* START *

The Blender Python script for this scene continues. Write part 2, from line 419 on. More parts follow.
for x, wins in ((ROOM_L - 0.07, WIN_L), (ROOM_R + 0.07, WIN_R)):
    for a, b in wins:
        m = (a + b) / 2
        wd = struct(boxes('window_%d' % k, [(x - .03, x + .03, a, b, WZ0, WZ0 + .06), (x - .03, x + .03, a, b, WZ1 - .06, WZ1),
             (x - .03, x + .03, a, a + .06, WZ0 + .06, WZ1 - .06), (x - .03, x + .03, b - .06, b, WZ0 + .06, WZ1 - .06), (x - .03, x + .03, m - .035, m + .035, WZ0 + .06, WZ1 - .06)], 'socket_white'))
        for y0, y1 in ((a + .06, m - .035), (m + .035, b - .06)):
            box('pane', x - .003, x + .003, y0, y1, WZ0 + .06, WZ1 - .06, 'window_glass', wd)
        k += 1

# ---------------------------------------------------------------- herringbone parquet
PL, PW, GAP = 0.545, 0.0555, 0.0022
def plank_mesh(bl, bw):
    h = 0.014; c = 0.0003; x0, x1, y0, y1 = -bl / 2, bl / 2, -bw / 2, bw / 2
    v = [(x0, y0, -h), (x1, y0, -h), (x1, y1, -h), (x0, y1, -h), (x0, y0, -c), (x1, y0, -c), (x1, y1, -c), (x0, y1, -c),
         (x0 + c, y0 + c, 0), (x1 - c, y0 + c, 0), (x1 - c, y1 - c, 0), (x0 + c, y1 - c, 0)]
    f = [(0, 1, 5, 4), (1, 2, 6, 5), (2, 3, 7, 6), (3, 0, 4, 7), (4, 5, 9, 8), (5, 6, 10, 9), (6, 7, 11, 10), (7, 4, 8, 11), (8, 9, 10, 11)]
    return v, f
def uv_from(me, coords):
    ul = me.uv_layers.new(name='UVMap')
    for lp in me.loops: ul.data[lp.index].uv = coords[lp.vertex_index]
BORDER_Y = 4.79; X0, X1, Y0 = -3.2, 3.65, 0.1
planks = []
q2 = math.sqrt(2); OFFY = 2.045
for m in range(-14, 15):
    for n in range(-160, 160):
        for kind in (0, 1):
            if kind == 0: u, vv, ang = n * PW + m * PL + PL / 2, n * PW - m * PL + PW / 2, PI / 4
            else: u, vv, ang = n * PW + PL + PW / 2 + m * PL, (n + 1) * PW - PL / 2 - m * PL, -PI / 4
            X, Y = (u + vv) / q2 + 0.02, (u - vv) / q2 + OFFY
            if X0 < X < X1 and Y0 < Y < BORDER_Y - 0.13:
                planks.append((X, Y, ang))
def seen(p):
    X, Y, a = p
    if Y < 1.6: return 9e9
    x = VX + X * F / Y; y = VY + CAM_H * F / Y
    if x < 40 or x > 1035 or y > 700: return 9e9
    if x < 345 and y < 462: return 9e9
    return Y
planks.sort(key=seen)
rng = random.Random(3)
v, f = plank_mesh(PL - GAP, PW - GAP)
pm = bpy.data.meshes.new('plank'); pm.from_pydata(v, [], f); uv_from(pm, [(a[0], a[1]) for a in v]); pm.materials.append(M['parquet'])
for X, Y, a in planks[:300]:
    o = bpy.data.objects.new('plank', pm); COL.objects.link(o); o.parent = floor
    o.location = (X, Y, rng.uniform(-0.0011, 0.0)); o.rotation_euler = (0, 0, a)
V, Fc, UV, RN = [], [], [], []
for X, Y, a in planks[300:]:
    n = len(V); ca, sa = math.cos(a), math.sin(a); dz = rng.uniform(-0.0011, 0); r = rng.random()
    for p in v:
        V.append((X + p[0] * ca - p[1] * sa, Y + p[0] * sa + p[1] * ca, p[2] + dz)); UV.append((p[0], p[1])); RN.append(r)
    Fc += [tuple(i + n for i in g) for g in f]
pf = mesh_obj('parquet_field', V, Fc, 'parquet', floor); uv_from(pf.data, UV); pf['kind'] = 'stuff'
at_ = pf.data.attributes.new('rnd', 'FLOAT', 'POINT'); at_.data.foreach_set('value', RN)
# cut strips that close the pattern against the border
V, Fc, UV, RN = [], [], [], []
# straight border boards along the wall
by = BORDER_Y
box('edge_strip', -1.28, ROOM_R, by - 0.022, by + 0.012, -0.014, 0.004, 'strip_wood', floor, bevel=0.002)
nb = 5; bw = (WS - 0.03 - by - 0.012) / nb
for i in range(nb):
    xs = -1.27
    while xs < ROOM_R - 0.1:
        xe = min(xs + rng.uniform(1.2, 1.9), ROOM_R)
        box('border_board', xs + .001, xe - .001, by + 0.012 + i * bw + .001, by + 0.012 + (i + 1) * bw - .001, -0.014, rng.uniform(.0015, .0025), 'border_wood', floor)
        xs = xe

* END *

Please output the entire listing exactly as it stands.

» **Solution**:
The Blender Python script for this scene continues. Write part 2, from line 419 on. More parts follow.
for x, wins in ((ROOM_L - 0.07, WIN_L), (ROOM_R + 0.07, WIN_R)):
    for a, b in wins:
        m = (a + b) / 2
        wd = struct(boxes('window_%d' % k, [(x - .03, x + .03, a, b, WZ0, WZ0 + .06), (x - .03, x + .03, a, b, WZ1 - .06, WZ1),
             (x - .03, x + .03, a, a + .06, WZ0 + .06, WZ1 - .06), (x - .03, x + .03, b - .06, b, WZ0 + .06, WZ1 - .06), (x - .03, x + .03, m - .035, m + .035, WZ0 + .06, WZ1 - .06)], 'socket_white'))
        for y0, y1 in ((a + .06, m - .035), (m + .035, b - .06)):
            box('pane', x - .003, x + .003, y0, y1, WZ0 + .06, WZ1 - .06, 'window_glass', wd)
        k += 1

# ---------------------------------------------------------------- herringbone parquet
PL, PW, GAP = 0.545, 0.0555, 0.0022
def plank_mesh(bl, bw):
    h = 0.014; c = 0.0003; x0, x1, y0, y1 = -bl / 2, bl / 2, -bw / 2, bw / 2
    v = [(x0, y0, -h), (x1, y0, -h), (x1, y1, -h), (x0, y1, -h), (x0, y0, -c), (x1, y0, -c), (x1, y1, -c), (x0, y1, -c),
         (x0 + c, y0 + c, 0), (x1 - c, y0 + c, 0), (x1 - c, y1 - c, 0), (x0 + c, y1 - c, 0)]
    f = [(0, 1, 5, 4), (1, 2, 6, 5), (2, 3, 7, 6), (3, 0, 4, 7), (4, 5, 9, 8), (5, 6, 10, 9), (6, 7, 11, 10), (7, 4, 8, 11), (8, 9, 10, 11)]
    return v, f
def uv_from(me, coords):
    ul = me.uv_layers.new(name='UVMap')
    for lp in me.loops: ul.data[lp.index].uv = coords[lp.vertex_index]
BORDER_Y = 4.79; X0, X1, Y0 = -3.2, 3.65, 0.1
planks = []
q2 = math.sqrt(2); OFFY = 2.045
for m in range(-14, 15):
    for n in range(-160, 160):
        for kind in (0, 1):
            if kind == 0: u, vv, ang = n * PW + m * PL + PL / 2, n * PW - m * PL + PW / 2, PI / 4
            else: u, vv, ang = n * PW + PL + PW / 2 + m * PL, (n + 1) * PW - PL / 2 - m * PL, -PI / 4
            X, Y = (u + vv) / q2 + 0.02, (u - vv) / q2 + OFFY
            if X0 < X < X1 and Y0 < Y < BORDER_Y - 0.13:
                planks.append((X, Y, ang))
def seen(p):
    X, Y, a = p
    if Y < 1.6: return 9e9
    x = VX + X * F / Y; y = VY + CAM_H * F / Y
    if x < 40 or x > 1035 or y > 700: return 9e9
    if x < 345 and y < 462: return 9e9
    return Y
planks.sort(key=seen)
rng = random.Random(3)
v, f = plank_mesh(PL - GAP, PW - GAP)
pm = bpy.data.meshes.new('plank'); pm.from_pydata(v, [], f); uv_from(pm, [(a[0], a[1]) for a in v]); pm.materials.append(M['parquet'])
for X, Y, a in planks[:300]:
    o = bpy.data.objects.new('plank', pm); COL.objects.link(o); o.parent = floor
    o.location = (X, Y, rng.uniform(-0.0011, 0.0)); o.rotation_euler = (0, 0, a)
V, Fc, UV, RN = [], [], [], []
for X, Y, a in planks[300:]:
    n = len(V); ca, sa = math.cos(a), math.sin(a); dz = rng.uniform(-0.0011, 0); r = rng.random()
    for p in v:
        V.append((X + p[0] * ca - p[1] * sa, Y + p[0] * sa + p[1] * ca, p[2] + dz)); UV.append((p[0], p[1])); RN.append(r)
    Fc += [tuple(i + n for i in g) for g in f]
pf = mesh_obj('parquet_field', V, Fc, 'parquet', floor); uv_from(pf.data, UV); pf['kind'] = 'stuff'
at_ = pf.data.attributes.new('rnd', 'FLOAT', 'POINT'); at_.data.foreach_set('value', RN)
# cut strips that close the pattern against the border
V, Fc, UV, RN = [], [], [], []
# straight border boards along the wall
by = BORDER_Y
box('edge_strip', -1.28, ROOM_R, by - 0.022, by + 0.012, -0.014, 0.004, 'strip_wood', floor, bevel=0.002)
nb = 5; bw = (WS - 0.03 - by - 0.012) / nb
for i in range(nb):
    xs = -1.27
    while xs < ROOM_R - 0.1:
        xe = min(xs + rng.uniform(1.2, 1.9), ROOM_R)
        box('border_board', xs + .001, xe - .001, by + 0.012 + i * bw + .001, by + 0.012 + (i + 1) * bw - .001, -0.014, rng.uniform(.0015, .0025), 'border_wood', floor)
        xs = xe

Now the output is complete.